## Recorded data
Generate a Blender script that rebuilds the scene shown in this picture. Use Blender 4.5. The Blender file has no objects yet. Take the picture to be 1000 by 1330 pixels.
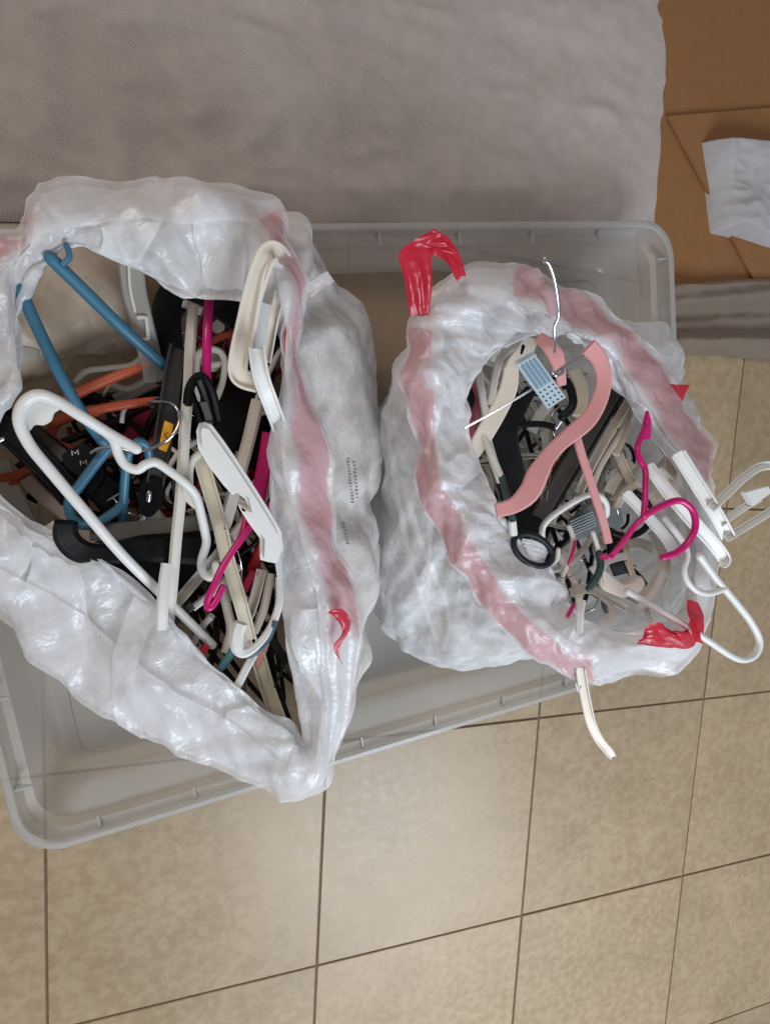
import bpy, bmesh, math, random
import numpy as np
from mathutils import Vector, Matrix

# ------------------------------------------------------------------ camera
F = 700.0; CH = 0.929; RX, RY = -0.1198, -0.312
def _R():
    cx, sx, cy, sy = math.cos(RX), math.sin(RX), math.cos(RY), math.sin(RY)
    X = np.array([[1,0,0],[0,cx,-sx],[0,sx,cx]]); Y = np.array([[cy,0,sy],[0,1,0],[-sy,0,cy]])
    return Y @ X
RC = _R()
scene = bpy.context.scene; C = scene.collection
cam_d = bpy.data.cameras.new('camera'); cam = bpy.data.objects.new('camera', cam_d); C.objects.link(cam)
M4 = Matrix.Identity(4)
for i in range(3):
    for j in range(3): M4[i][j] = float(RC[i, j])
M4[2][3] = CH
cam.matrix_world = M4
cam_d.sensor_fit = 'HORIZONTAL'; cam_d.sensor_width = 36.0; cam_d.lens = F/1000*36.0
cam_d.clip_start = 0.02; cam_d.clip_end = 60
scene.camera = cam
# ------------------------------------------------------------------ light
w = bpy.data.worlds.new('World'); scene.world = w; w.use_nodes = True
w.node_tree.nodes['Background'].inputs[0].default_value = (0.80, 0.84, 0.92, 1)
w.node_tree.nodes['Background'].inputs[1].default_value = 0.22
def area(name, loc, target, size, power, col):
    l = bpy.data.lights.new(name, 'AREA'); l.size = size; l.energy = power; l.color = col
    o = bpy.data.objects.new(name, l); C.objects.link(o); o.location = loc
    d = Vector(target) - Vector(loc); o.rotation_euler = d.to_track_quat('-Z', 'Y').to_euler(); return o
area('window_light', (0.75, -1.9, 1.75), (0.15, -0.05, 0.25), 1.1, 42, (0.81, 0.905, 1.0))
area('room_light', (-1.2, 1.3, 2.1), (0.2, 0.05, 0.2), 0.9, 14, (1.0, 0.86, 0.70))
scene.view_settings.view_transform = 'Standard'; scene.view_settings.look = 'None'
scene.cycles.max_bounces = 6; scene.cycles.diffuse_bounces = 4; scene.cycles.glossy_bounces = 2; scene.cycles.transmission_bounces = 4; scene.cycles.transparent_max_bounces = 8
scene.cycles.caustics_reflective = False; scene.cycles.caustics_refractive = False
scene.view_settings.exposure = 0.26; scene.view_settings.gamma = 1.0

# ------------------------------------------------------------------ helpers
CAMP = np.array([0, 0, CH])
def at(px, py, z):
    d = RC @ np.array([(px-500)/F, -(py-665)/F, -1.0])
    return CAMP + d*((z-CH)/d[2])
def proj(p):
    q = RC.T @ (np.array(p) - CAMP); return 500+F*q[0]/-q[2], 665-F*q[1]/-q[2]
def mpp(z): return (CH - z)/F*1.06           # metres per photo pixel at height z
def lin(c):
    return tuple(((v/255)/12.92 if v/255 <= .04045 else ((v/255+.055)/1.055)**2.4) for v in c)

rng = np.random.RandomState(7)
_perm = rng.permutation(256); _perm = np.concatenate([_perm]*3)
_g = rng.normal(size=(256, 3)); _g /= np.linalg.norm(_g, axis=1)[:, None]
def pn(P):
    P = np.asarray(P, float); sh = P.shape[:-1]; P = P.reshape(-1, 3)
    i = np.floor(P).astype(int); f = P - i; i &= 255
    u = f*f*f*(f*(f*6-15)+10); out = np.zeros(len(P))
    for a in (0, 1):
        for b in (0, 1):
            for c in (0, 1):
                h = _perm[_perm[_perm[(i[:,0]+a) & 255] + ((i[:,1]+b) & 255)] + ((i[:,2]+c) & 255)]
                dv = ((f - [a, b, c])*_g[h]).sum(1)
                out += dv*(u[:,0] if a else 1-u[:,0])*(u[:,1] if b else 1-u[:,1])*(u[:,2] if c else 1-u[:,2])
    return out.reshape(sh)
def crumple(P, f0=14, octs=4, seed=0.0):
    P = np.asarray(P) + seed
    wv = np.stack([pn(P*f0*.7+3.1), pn(P*f0*.7+11.7), pn(P*f0*.7+23.3)], -1)
    Q = P + wv*.5/f0; s = 0; a = 1.0; f = f0
    for _ in range(octs):
        s = s + a*(1-2.6*np.abs(pn(Q*f))); a *= .5; f *= 1.93
    return s*.5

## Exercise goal
Set the lines above down again, word for word, from the first through the one containing "from mathutils import Vector, Matrix"; pictures excluded.

## Solution
Generate a Blender script that rebuilds the scene shown in this picture. Use Blender 4.5. The Blender file has no objects yet. Take the picture to be 1000 by 1330 pixels.
import bpy, bmesh, math, random
import numpy as np
from mathutils import Vector, Matrix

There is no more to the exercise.